--- Records ---
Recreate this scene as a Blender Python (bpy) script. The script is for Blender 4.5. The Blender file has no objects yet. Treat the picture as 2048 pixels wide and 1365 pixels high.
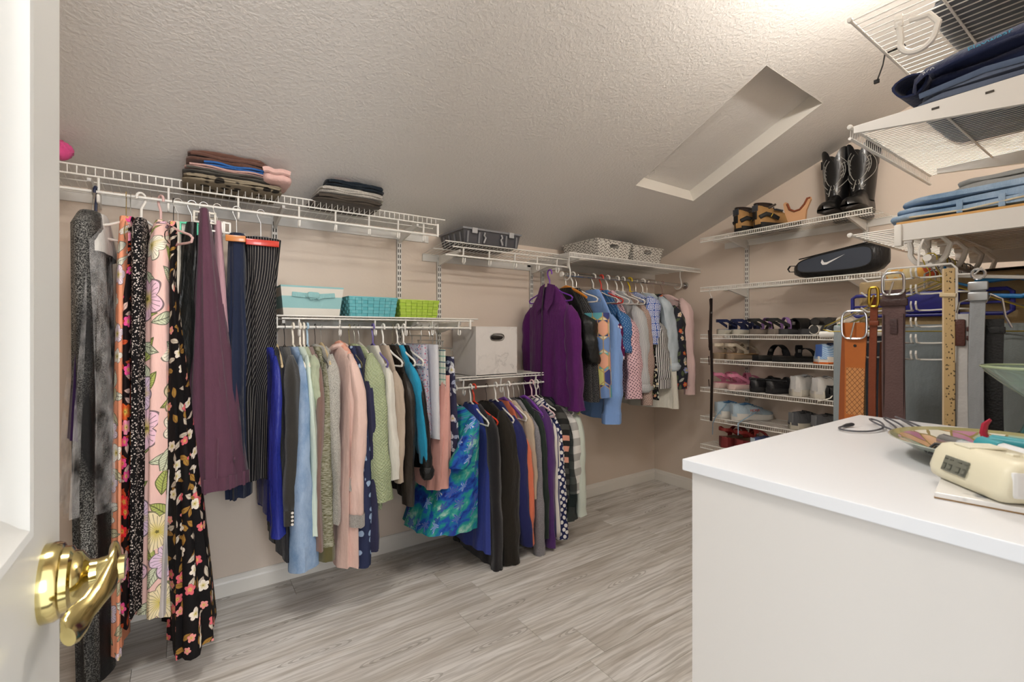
import bpy, bmesh, math, random
import numpy as np
from mathutils import Vector, Matrix, noise as mnoise
SC=bpy.context.scene; COL=SC.collection
PI=math.pi
# ------------------------------------------------------------------ camera, world, lights, exposure
cam=bpy.data.objects.new('camera',bpy.data.cameras.new('camera')); COL.objects.link(cam); SC.camera=cam
cam.location=(0,0,1.25); cam.rotation_euler=(PI/2,0,-math.radians(34.7))
cam.data.sensor_width=36; cam.data.lens=16.506; cam.data.shift_y=-0.00806; cam.data.clip_start=.02
cam.data.dof.use_dof=True; cam.data.dof.focus_distance=2.3; cam.data.dof.aperture_fstop=13.0
W=bpy.data.worlds.new('hall_ambient'); SC.world=W; W.use_nodes=True
W.node_tree.nodes['Background'].inputs[0].default_value=(.92,.96,1,1); W.node_tree.nodes['Background'].inputs[1].default_value=.9
SC.view_settings.view_transform='Standard'; SC.view_settings.look='None'; SC.view_settings.gamma=1; SC.view_settings.use_curve_mapping=False
SC.view_settings.exposure=1.33
try:
    SC.cycles.use_denoising=True; SC.cycles.max_bounces=8; SC.cycles.diffuse_bounces=5; SC.cycles.transparent_max_bounces=12; SC.cycles.sample_clamp_indirect=6
except Exception: pass
BULB=112; DOME_FILL=24
LAMP=(1.74,.36)                      # the closet's ceiling light, three bulbs on a bar along x
def lamp(name,kind,loc,energy,size,rot=(0,0,0),col=(1,1,1),sy=None):
    l=bpy.data.lights.new(name,kind); l.energy=energy; l.color=col
    if kind=='AREA':
        l.size=size
        if sy: l.shape='RECTANGLE'; l.size_y=sy
    else: l.shadow_soft_size=size
    o=bpy.data.objects.new(name,l); COL.objects.link(o); o.location=loc; o.rotation_euler=rot; return o
# added soft fill light, shining in through the doorway behind the camera
lamp('hall_fill','AREA',(.17,-2.3,1.75),22,.62,(PI/2,0,0),(.97,.98,1),1.5)
# ------------------------------------------------------------------ helpers
def lin(h):
    if not isinstance(h,str): return tuple(h)+((1,) if len(h)==3 else ())
    h=h.lstrip('#'); v=[int(h[i:i+2],16)/255 for i in (0,2,4)]
    return tuple((c/12.92 if c<=.04045 else ((c+.055)/1.055)**2.4) for c in v)+(1,)
class NT:
    def __init__(s,name):
        s.m=bpy.data.materials.new(name); s.m.use_nodes=True; s.t=s.m.node_tree; s.t.nodes.clear()
    def put(s,sock,v):
        if isinstance(v,bpy.types.NodeSocket): s.t.links.new(v,sock)
        elif isinstance(v,str): sock.default_value=lin(v)
        elif sock.type=='RGBA' and not isinstance(v,(int,float)): sock.default_value=lin(v)
        else: sock.default_value=v
    def n(s,typ,ins=None,**pr):
        d=s.t.nodes.new('ShaderNode'+typ)
        for k,v in pr.items(): setattr(d,k,v)
        for k,v in (ins or {}).items(): s.put(d.inputs[k],v)
        return d
    def M(s,op,*a):
        d=s.n('Math',dict(enumerate(a)),operation=op); return d.outputs[0]
    def V(s,op,*a):
        d=s.n('VectorMath',{},operation=op)
        for i,v in enumerate(a):
            if op=='SCALE' and i==1: s.put(d.inputs['Scale'],v)
            else: s.put(d.inputs[i],v)
        return d.outputs[1] if op in('LENGTH','DISTANCE','DOT_PRODUCT') else d.outputs[0]
    def mix(s,f,a,b,bt='MIX'):
        d=s.n('Mix',data_type='RGBA',blend_type=bt); s.put(d.inputs[0],f); s.put(d.inputs[6],a); s.put(d.inputs[7],b); return d.outputs[2]
    def ramp(s,f,stops,interp='LINEAR'):
        d=s.n('ValToRGB',{0:f}); r=d.color_ramp; r.interpolation=interp
        while len(r.elements)<len(stops): r.elements.new(.5)
        for e,(p,c) in zip(r.elements,stops): e.position=p; e.color=lin(c)
        return d.outputs[0]
    def uv(s): return s.n('UVMap').outputs[0]
    def obj(s): return s.n('TexCoord').outputs['Object']
    def scale(s,v,sx,sy=None,sz=None):
        if sy is None: return s.V('SCALE',v,sx)
        return s.V('MULTIPLY',v,(sx,sy,sz if sz is not None else 1))
    def noise(s,v,sc,det=3,rough=.55,out=0): return s.n('TexNoise',{'Vector':v,'Scale':sc,'Detail':det,'Roughness':rough}).outputs[out]
    def sep(s,v): return s.n('SeparateXYZ',{0:v}).outputs
    def fin(s,col,rough=.6,metal=0,bump=None,bs=.2,bd=.002,sheen=0,spec=.5,alpha=None,trans=0,ior=1.45,emit=None,es=0,coat=0):
        b=s.n('BsdfPrincipled',{'Base Color':col,'Roughness':rough,'Metallic':metal,'IOR':ior})
        b.inputs['Specular IOR Level'].default_value=spec; b.inputs['Transmission Weight'].default_value=trans; b.inputs['Coat Weight'].default_value=coat
        if sheen: b.inputs['Sheen Weight'].default_value=sheen; b.inputs['Sheen Roughness'].default_value=.5
        if alpha is not None: s.put(b.inputs['Alpha'],alpha)
        if emit: s.put(b.inputs['Emission Color'],emit); b.inputs['Emission Strength'].default_value=es
        if bump is not None: s.t.links.new(s.n('Bump',{'Height':bump,'Strength':bs,'Distance':bd}).outputs[0],b.inputs['Normal'])
        o=s.n('OutputMaterial'); s.t.links.new(b.outputs[0],o.inputs[0]); return s.m
CACHE={}
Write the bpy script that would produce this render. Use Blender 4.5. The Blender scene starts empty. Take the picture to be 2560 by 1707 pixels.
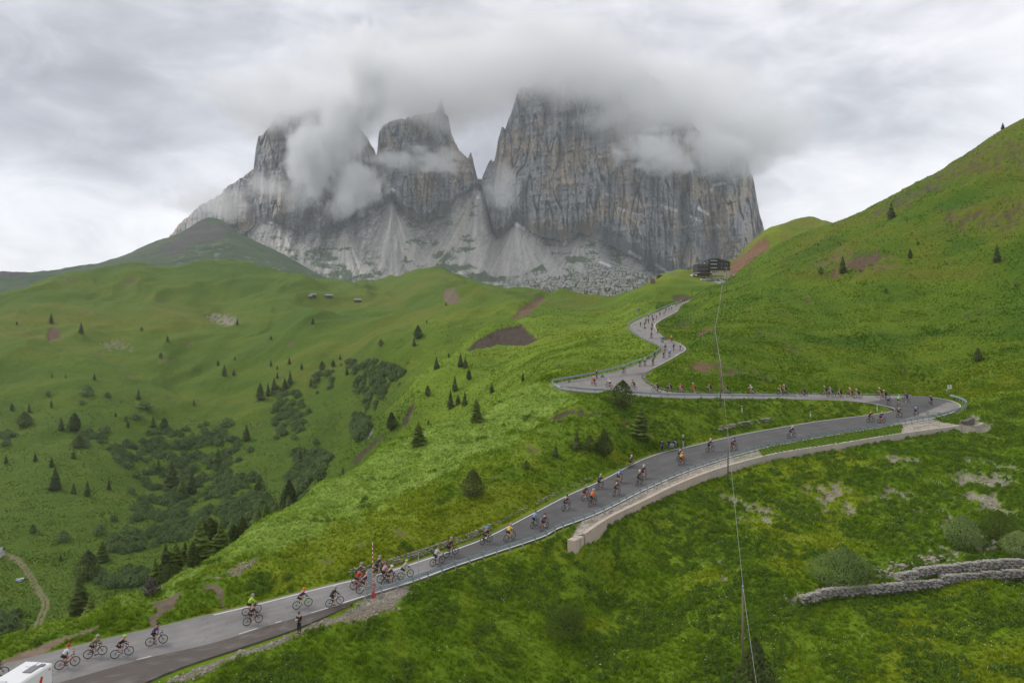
---
**Task directions**
Display every line of the listing that contains the string "objects".

**Solved exercise**
Recreate this scene as a Blender Python (bpy) script. The script is for Blender 4.5. The Blender file has no objects yet. Treat the picture as 2048 pixels wide and 1365 pixels high.
cam=bpy.data.objects.new('camera',bpy.data.cameras.new('camera')); COL.objects.link(cam); SC.camera=cam
    o=bpy.data.objects.new(name,l); COL.objects.link(o); o.location=loc; o.rotation_euler=rot; return o